Dine ilişkin kavramlara kesinlikle yer verilmediğini aktaran Gölcü, dini ritüellerin ve ifadelerin yalnızca kapıcı, seyyar satıcı ve temizlik görevlisi kişilerce dile getirildiğine dikkat çekiyor.
Dizide, zaman içinde bu karakterlerin de "ideal insan" tipine evrilerek seküler bir dönüşüm yaşadığını belirtiyor.
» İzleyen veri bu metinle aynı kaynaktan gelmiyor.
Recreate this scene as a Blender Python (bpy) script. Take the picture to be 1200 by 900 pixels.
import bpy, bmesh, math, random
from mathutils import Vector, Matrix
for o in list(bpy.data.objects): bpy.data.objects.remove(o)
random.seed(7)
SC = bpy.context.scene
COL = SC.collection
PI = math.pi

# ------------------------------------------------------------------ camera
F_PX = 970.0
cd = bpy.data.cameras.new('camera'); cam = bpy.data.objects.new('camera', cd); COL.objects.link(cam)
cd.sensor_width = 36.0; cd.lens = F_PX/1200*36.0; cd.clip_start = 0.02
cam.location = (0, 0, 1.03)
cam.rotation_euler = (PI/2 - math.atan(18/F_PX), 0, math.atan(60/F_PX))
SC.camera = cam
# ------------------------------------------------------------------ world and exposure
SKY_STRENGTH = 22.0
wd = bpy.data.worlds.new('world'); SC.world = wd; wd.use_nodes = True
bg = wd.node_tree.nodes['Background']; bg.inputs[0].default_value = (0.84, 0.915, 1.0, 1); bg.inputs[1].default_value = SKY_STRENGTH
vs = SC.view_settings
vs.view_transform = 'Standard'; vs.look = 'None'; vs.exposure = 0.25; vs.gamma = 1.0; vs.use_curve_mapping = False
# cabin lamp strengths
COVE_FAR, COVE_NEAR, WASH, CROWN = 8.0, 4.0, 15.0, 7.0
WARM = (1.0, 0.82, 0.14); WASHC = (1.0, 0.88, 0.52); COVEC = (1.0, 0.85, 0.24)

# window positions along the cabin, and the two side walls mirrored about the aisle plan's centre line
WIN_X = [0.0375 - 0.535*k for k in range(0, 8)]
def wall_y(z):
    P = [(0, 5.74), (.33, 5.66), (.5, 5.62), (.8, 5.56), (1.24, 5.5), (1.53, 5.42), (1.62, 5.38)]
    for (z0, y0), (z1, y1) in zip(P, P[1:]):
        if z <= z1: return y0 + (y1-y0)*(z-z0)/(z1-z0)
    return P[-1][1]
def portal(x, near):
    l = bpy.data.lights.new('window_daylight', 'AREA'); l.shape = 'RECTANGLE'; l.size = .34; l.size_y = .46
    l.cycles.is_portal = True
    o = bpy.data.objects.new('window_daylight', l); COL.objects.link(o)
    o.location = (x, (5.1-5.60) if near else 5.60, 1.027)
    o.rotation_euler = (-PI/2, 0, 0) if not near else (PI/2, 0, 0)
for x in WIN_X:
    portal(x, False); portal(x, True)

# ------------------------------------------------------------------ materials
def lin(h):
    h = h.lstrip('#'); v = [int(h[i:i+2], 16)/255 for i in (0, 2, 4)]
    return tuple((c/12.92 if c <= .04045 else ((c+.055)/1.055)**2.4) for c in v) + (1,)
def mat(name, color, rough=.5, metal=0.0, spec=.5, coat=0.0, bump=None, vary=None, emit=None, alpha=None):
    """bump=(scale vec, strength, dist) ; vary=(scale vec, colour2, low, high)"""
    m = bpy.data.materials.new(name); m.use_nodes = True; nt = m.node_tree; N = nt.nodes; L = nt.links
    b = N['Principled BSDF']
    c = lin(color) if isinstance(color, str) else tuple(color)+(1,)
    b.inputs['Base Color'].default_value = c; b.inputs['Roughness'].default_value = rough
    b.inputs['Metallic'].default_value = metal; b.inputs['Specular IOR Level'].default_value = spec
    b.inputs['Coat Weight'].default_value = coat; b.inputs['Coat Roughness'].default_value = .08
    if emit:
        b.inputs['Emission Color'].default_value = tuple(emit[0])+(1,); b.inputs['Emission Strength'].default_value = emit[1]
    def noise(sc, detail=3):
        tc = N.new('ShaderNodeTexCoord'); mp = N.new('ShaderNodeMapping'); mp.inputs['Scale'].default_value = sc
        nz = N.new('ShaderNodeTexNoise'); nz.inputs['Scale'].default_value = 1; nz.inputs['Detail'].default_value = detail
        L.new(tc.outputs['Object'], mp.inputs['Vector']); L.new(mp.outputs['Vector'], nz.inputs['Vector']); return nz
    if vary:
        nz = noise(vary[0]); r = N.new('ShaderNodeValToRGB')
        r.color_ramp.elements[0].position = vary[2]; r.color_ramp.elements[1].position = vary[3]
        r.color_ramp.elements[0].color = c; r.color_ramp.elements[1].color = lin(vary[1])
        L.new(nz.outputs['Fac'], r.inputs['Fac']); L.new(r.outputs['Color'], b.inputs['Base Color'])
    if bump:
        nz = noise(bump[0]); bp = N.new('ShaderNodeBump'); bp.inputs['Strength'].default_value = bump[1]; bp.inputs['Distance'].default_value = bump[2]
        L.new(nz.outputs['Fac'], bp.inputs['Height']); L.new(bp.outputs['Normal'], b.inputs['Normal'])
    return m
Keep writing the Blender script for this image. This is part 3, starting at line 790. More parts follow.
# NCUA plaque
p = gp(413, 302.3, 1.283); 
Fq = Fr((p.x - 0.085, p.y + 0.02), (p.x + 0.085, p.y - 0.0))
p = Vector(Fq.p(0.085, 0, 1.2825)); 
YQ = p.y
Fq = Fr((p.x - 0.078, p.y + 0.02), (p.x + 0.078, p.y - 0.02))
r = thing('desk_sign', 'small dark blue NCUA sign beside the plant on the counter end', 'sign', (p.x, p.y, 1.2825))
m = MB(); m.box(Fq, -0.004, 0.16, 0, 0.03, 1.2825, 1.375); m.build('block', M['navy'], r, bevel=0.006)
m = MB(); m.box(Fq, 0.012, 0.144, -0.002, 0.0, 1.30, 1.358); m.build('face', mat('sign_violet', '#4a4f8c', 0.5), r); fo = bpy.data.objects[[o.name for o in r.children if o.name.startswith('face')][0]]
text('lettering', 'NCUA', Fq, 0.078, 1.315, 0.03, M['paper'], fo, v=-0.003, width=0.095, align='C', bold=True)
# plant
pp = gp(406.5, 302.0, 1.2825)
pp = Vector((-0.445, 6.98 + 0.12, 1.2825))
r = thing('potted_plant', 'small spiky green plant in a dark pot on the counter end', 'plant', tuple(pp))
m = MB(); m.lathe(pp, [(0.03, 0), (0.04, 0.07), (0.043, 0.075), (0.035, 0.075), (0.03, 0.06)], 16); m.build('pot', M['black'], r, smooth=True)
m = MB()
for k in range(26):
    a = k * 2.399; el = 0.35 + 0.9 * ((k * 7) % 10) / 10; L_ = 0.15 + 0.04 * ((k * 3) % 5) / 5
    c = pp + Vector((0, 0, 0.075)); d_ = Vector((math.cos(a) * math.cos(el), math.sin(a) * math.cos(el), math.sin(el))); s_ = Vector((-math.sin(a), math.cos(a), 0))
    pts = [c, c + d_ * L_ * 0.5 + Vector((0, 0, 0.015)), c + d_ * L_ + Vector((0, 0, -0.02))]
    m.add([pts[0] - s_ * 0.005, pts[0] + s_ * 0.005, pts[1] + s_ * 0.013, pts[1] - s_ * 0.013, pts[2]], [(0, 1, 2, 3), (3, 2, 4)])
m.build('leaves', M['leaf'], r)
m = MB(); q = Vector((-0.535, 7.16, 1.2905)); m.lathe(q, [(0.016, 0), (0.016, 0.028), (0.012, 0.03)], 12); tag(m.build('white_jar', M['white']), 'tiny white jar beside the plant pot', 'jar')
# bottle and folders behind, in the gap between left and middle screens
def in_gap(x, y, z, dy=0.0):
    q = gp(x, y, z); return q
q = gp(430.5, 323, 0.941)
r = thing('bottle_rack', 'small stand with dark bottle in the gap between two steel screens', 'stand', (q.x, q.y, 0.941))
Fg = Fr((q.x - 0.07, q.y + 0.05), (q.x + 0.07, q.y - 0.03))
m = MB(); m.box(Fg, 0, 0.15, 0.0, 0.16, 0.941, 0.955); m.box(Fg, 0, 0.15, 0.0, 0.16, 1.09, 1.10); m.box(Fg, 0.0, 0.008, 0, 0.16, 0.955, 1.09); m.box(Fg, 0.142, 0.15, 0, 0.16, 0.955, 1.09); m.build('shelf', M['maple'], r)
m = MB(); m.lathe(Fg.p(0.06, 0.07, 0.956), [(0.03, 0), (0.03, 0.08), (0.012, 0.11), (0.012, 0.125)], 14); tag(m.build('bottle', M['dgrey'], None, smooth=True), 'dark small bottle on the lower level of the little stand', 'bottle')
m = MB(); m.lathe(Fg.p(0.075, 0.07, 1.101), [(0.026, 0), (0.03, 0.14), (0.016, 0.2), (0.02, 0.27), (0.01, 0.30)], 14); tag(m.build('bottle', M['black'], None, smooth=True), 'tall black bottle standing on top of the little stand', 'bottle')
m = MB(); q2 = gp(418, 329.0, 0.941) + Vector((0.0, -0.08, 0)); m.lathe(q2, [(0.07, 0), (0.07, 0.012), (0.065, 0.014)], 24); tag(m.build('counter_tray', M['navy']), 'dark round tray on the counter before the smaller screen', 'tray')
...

Türkiye'nin karanlık yılları olarak bilinen 90'ların bugün bile bazı kesimlerce övgüyle anılması dizinin oluşturmak istediği algı konusunda ne kadar başarılı olduğunu gösteriyor.
90'lar algısının olgunun önüne geçmesi örneğinde bir dizinin rolü sektörün imaj ve mesaj konusundaki etkisini ortaya koyuyor.
Bugün de, topluma sunulan dizilerin hangi algıları oluşturduğuna, hangi imajları kurguladığına, hangi mesajları taşıdığına bu gözle bakmamız gerekiyor.
Zihnini kültürel hegemonyanın saldırılarından korumak herkesin, maalesef, şahsi sorumluluğunda.